Anthrax's Scott Ian is one of the more recognizable guitarists of the metal era, but he actually started his musical education in a period before there was a defined "metal" presence. Still, heavy music spoke to him and during a recent chat with The Music Experience's Squiggy for Gear Factor powered by Sweetwater, Ian credits AC/DC for his instrumental start.

"I'm pre-metal, so I was listening to music before anything was called 'metal.' I was playing guitar through most of the '70s. I think I started around '73," says Ian, crediting acts like KISS, Ramones, Cheap Trick, Ted Nugent and yes, AC/DC, for his initial spark to play guitar, with the late '70s arrival of Judas Priest being the first "metal" act to garner his attention.

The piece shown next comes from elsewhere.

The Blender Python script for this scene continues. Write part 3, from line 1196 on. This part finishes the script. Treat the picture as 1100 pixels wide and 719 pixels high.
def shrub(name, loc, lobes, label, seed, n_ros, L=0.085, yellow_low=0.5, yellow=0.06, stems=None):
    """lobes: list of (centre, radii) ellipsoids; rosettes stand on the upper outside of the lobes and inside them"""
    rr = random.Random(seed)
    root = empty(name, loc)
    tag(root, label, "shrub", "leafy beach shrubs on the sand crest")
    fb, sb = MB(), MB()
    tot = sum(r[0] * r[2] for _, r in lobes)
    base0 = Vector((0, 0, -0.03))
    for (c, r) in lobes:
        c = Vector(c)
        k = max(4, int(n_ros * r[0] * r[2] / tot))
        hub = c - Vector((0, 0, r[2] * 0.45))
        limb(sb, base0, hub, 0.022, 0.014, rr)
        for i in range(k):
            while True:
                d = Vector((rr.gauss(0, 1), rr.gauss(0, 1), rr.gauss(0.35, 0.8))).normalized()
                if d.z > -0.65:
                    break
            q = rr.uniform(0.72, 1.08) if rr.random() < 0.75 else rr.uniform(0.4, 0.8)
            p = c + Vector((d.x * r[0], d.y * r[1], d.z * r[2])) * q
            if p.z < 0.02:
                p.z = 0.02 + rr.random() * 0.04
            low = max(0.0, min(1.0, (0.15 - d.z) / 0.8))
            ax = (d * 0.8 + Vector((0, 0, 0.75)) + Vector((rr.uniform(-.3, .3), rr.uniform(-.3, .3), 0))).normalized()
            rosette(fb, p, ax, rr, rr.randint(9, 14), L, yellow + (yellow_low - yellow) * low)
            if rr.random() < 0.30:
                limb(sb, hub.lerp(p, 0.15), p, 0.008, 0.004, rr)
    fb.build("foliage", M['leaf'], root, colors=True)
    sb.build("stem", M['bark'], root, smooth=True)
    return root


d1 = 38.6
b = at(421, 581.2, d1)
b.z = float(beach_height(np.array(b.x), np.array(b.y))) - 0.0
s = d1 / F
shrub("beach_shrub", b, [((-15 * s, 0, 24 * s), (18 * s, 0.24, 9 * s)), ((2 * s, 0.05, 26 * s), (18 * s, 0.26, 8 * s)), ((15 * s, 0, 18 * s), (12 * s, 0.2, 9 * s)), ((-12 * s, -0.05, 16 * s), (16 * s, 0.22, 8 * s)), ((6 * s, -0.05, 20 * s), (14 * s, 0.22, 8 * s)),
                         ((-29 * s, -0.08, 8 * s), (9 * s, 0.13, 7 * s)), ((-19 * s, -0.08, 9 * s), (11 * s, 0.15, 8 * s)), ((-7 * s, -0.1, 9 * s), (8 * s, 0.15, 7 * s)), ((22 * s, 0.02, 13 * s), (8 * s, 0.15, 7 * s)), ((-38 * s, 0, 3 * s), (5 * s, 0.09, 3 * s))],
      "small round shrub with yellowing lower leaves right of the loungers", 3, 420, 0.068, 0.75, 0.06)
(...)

"It was the Ramones, Ted Nugent and especially AC/DC. That's where I learned to play guitar," says Ian. "I learned how to play guitar by listening to AC/DC records -- Powerage, Highway to Hell -- those two albums just constantly on the turntable and I'd just sit in my room and learn every song. I'd learn the chords to every song and just copy how Malcolm [Young] played. That's what I wanted to play like. I wanted to play like AC/DC."

During the chat, Ian also weighs in on his love of Jackson guitars and being part of the Fender family. The Anthrax guitarist reveals he has a long relationship with Jackson that includes a period where he was initially turned away by the company. But a few years later, they were able to come to an agreement and it's one that's been fruitful ever since.

"It's the ultimate 'kid in a candy store' thing. I mean I love guitars and I have a deal with Jackson, and also sometimes being able to reap the benefits of being under the Fender umbrella," says Ian, who brings it back full circle revealing how his Jackson and Fender association helped him score a special Malcolm Young tribute guitar.

"I was lucky enough to get one of those Malcolm Young salutes," says Ian. "I've known about that guitar for years and when they first started talking about doing a Malcolm guitar the right way and doing it for real and it took years to get it made, I was just kind of on the periphery hearing about the meetings with Malcolm and all this stuff and on and on and on. There was a point where it didn't look like it was going to happen even though they made the prototypes. Obviously, it ended up happening and I was lucky enough to be one of the guys on the list that they were building one for. I didn't get that for free. There were no freebies on that one, but I didn't care. If there's one guitar I have to own in my life, it's that guitar and I was just lucky enough I got on the list."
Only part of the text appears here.